Turing inizia a lavorare alla sua macchina nel 1936: questa doveva essere universale e in grado di riconoscere le proposizioni matematiche indecidibili. Non è un progetto semplice, ma Turing ci crede e sente come un profondo legame con la sua creatura. Crede nell’intelligenza artificiale più di quanto si possa immaginare per un uomo degli inizi del Novecento, tanto che secondo lui le macchine sono fatte propriamente di pensieri: “È ovvio che le macchine non possono pensare come le persone, una macchina è diversa e pensa in modo diverso. La domanda interessante è: poiché qualcosa pensa diversamente da noi, vuol forse che non sta pensando? Noi ammettiamo che gli esseri umani abbiano divergenze gli uni dagli altri […] Qual è il punto di avere gusti diversi se non mostrare che i cervelli lavorano diversamente, che pensiamo diversamente? E se diciamo questo delle persone, non possiamo dire lo stesso di cervelli fatti di rame e acciaio e cavi?“.
Questa sua fiducia lo porta, in seguito a una collaborazione con il governo inglese, a creare una macchina in grado di decifrare il codice di Enigma, una macchina capace di creare e decrittare messaggi cifrati, che fu utilizzato dalla Germania durante la guerra per inviare messaggi criptati di difficile codifica. L’obiettivo dell’Inghilterra in questo progetto di decodifica era quello di scoprire i messaggi e dunque capire quali sarebbero stati i prossimi attacchi. La scoperta di Alan Turing con la collaborazione di numerosi altri studiosi fu di portata straordinaria: permise agli Alleati di vincere la guerra e secondo le stime la ridusse di oltre due anni, salvando intorno ai 14 milioni di persone. Nel solo 1942 il loro gruppo di lavoro tradusse quasi 39.000 messaggi al mese, per poi arrivare a un messaggio ogni 2 minuti.
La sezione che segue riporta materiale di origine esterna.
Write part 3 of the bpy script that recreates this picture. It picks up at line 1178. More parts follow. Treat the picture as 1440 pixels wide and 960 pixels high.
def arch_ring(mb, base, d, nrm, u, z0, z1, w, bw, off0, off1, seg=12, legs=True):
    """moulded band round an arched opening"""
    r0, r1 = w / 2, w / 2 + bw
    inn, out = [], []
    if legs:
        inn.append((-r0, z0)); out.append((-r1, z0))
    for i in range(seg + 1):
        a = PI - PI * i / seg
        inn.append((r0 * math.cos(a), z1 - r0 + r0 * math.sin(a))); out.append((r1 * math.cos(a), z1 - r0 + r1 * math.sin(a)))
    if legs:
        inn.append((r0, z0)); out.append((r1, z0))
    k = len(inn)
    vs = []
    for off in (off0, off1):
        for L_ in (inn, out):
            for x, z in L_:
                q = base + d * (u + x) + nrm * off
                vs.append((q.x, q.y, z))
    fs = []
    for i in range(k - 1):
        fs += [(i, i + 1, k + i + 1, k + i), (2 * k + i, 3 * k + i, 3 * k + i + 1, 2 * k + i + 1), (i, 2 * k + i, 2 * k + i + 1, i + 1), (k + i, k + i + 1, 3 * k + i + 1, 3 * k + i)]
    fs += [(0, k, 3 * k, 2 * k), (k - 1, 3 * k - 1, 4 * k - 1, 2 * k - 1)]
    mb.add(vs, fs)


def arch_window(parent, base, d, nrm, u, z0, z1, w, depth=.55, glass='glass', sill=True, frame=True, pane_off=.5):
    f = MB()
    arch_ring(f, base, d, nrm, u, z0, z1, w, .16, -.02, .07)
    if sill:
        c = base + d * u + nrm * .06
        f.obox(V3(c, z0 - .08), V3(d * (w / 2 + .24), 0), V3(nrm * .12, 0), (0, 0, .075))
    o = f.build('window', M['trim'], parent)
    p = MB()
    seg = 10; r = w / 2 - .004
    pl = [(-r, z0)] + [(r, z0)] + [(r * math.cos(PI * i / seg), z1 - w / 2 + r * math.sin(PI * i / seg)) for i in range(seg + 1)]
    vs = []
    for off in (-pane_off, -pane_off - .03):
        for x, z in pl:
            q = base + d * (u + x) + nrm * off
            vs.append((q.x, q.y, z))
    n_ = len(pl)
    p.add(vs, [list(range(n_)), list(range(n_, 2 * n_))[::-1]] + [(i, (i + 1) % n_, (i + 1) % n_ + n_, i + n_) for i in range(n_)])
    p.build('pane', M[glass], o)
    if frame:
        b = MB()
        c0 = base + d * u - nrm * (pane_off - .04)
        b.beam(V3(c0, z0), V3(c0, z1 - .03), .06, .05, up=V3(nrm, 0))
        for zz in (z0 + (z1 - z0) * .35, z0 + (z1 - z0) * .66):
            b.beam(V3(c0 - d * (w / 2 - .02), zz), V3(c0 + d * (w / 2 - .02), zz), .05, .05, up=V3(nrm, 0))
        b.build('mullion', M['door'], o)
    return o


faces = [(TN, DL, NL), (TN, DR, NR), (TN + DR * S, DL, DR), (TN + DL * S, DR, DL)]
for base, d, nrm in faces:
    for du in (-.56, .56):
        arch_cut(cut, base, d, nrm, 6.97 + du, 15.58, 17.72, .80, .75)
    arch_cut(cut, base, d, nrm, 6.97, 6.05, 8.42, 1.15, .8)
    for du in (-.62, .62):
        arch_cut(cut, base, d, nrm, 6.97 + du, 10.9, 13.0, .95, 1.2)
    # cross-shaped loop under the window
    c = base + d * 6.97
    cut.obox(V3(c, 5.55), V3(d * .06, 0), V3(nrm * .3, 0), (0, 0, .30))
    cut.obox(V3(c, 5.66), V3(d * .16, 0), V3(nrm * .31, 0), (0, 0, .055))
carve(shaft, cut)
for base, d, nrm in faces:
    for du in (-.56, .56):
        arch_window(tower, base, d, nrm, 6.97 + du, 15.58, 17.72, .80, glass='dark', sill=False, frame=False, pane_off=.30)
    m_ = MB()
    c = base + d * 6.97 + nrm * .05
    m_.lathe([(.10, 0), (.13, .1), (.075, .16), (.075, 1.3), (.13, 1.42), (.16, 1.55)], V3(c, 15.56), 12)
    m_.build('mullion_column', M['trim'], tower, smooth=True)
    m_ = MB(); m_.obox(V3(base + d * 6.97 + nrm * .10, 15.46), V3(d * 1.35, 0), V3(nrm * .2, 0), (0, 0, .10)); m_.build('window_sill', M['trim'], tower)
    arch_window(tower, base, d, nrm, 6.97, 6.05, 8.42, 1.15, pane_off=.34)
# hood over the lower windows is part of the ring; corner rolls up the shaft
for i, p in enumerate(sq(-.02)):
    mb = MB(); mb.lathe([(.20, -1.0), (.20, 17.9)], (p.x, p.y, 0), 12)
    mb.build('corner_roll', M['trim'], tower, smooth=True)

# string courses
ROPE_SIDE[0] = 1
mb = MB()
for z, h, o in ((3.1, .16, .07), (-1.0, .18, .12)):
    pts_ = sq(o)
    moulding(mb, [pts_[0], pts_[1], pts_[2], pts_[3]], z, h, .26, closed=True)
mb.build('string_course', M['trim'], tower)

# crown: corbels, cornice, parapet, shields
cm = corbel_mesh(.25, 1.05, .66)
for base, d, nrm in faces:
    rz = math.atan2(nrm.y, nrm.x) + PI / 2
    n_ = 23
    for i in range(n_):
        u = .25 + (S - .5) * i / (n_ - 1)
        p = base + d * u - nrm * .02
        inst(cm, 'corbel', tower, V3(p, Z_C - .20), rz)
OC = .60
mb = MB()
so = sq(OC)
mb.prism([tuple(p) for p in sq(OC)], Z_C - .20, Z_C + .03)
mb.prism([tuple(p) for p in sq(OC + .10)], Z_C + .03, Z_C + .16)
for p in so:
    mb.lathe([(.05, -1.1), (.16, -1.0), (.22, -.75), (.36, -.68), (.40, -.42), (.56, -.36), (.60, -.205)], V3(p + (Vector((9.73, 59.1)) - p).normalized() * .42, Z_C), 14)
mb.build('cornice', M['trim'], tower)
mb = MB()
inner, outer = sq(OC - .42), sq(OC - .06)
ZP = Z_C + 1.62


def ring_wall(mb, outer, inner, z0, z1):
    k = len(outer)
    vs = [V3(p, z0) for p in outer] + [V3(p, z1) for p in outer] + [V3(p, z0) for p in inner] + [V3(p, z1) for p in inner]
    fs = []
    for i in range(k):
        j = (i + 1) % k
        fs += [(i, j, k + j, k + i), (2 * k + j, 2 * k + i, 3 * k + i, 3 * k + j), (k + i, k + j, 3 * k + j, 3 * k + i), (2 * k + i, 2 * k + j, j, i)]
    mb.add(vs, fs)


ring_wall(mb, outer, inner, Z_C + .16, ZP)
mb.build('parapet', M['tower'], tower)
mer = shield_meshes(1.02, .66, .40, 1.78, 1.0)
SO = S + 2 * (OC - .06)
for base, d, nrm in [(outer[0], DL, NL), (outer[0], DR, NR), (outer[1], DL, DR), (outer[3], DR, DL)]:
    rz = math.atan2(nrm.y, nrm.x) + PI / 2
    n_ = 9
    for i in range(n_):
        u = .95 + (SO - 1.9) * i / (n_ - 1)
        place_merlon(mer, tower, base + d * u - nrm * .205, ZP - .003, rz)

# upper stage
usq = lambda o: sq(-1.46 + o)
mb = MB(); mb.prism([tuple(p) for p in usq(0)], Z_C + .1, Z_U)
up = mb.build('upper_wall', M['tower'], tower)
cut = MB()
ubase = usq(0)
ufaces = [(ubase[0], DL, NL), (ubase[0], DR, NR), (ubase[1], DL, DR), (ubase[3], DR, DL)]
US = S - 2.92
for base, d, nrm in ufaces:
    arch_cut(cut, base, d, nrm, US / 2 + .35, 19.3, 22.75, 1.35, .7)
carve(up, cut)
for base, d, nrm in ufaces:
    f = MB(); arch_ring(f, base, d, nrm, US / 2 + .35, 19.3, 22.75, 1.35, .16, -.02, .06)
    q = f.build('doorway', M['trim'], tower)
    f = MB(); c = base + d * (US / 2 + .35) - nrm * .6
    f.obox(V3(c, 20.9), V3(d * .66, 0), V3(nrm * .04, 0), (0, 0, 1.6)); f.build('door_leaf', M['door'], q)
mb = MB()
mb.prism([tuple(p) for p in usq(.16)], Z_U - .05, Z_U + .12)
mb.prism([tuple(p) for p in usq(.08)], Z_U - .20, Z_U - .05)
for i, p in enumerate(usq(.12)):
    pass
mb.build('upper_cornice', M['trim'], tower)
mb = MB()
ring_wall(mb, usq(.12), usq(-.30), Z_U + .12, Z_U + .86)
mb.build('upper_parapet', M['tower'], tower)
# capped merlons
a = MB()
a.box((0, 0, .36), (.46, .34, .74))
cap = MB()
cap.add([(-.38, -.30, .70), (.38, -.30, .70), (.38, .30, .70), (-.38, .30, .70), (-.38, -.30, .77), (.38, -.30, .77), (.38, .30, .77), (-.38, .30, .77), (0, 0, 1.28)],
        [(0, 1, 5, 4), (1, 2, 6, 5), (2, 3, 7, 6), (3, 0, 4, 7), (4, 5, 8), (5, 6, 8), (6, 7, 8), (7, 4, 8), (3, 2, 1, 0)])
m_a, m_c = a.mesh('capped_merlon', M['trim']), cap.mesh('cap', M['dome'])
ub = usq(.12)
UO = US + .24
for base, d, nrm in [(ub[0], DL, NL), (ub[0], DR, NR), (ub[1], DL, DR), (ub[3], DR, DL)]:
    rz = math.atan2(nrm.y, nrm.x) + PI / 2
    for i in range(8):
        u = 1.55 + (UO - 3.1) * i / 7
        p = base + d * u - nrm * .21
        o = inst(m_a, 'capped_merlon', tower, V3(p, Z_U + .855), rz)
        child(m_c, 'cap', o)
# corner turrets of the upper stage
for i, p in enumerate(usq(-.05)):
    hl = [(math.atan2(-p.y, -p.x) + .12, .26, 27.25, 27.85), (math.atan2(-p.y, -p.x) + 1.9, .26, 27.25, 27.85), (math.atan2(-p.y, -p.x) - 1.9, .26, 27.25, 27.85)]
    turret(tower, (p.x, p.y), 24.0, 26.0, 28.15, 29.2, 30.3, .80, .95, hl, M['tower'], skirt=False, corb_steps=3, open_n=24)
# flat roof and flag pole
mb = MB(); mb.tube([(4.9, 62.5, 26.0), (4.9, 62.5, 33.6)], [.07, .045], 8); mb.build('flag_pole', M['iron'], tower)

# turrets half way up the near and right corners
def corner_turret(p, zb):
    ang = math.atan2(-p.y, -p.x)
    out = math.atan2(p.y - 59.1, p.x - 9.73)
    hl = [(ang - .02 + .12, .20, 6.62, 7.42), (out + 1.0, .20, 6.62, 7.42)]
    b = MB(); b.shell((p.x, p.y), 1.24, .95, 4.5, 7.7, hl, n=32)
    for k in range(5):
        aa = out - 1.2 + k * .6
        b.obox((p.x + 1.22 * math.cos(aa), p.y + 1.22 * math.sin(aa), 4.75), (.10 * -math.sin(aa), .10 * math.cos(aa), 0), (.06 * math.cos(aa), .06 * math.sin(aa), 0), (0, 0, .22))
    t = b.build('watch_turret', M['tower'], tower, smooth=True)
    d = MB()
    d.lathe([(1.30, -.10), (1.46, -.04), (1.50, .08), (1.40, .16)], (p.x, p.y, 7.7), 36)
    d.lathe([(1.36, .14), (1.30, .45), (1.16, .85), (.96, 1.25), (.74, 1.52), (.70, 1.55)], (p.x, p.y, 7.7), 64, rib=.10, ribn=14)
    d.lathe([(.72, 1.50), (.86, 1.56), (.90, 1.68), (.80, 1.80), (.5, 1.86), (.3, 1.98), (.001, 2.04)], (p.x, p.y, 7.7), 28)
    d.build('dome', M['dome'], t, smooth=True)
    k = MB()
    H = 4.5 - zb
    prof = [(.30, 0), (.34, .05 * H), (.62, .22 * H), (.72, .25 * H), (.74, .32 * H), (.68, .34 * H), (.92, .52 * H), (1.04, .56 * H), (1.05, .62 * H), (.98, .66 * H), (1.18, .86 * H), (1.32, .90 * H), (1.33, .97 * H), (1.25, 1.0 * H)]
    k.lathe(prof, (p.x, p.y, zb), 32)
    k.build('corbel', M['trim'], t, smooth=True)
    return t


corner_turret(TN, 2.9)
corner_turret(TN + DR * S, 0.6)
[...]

Lo studio della macchina di Turing è inoltre considerato la base di quello oggi chiamiamo computer.
Le scene della sua scoperta sono intervallate da flashback che descrivono la sua travagliata adolescenza: in particolare giovane si avvicina alla crittografia, appassionandosi, grazie a un suo compagno di scuola con cui ha un rapporto di forte legame. In seguito però alla tragica morte dell’amico la sua passione per la crittografia si affina, poiché gli permette di ricordarlo, tanto che la stessa macchina di decodifica verrà da lui chiamata “Christopher”, come l’amico deceduto. Si parla infine della sua condanna: nel 1951 è accusato di essere omosessuale, all’epoca considerato reato penale. L’anno successivo viene condannato definitivamente e gli viene data la possibilità di scegliere tra due anni di carcere o castrazione chimica, che consiste nell’assunzione di ormoni per 12 mesi. Turing sceglie la seconda, ma gli procura una depressione, che lo porterà a suicidarsi nel 1954. Quest’ultima parte si propone di raccontare allo stesso tempo le dure pene subita dagli omosessuali nel corso del Novecento: solo in Gran Bretagna, tra il 1885 e il 1967, 49.000 di loro sono stati condannati per atti osceni.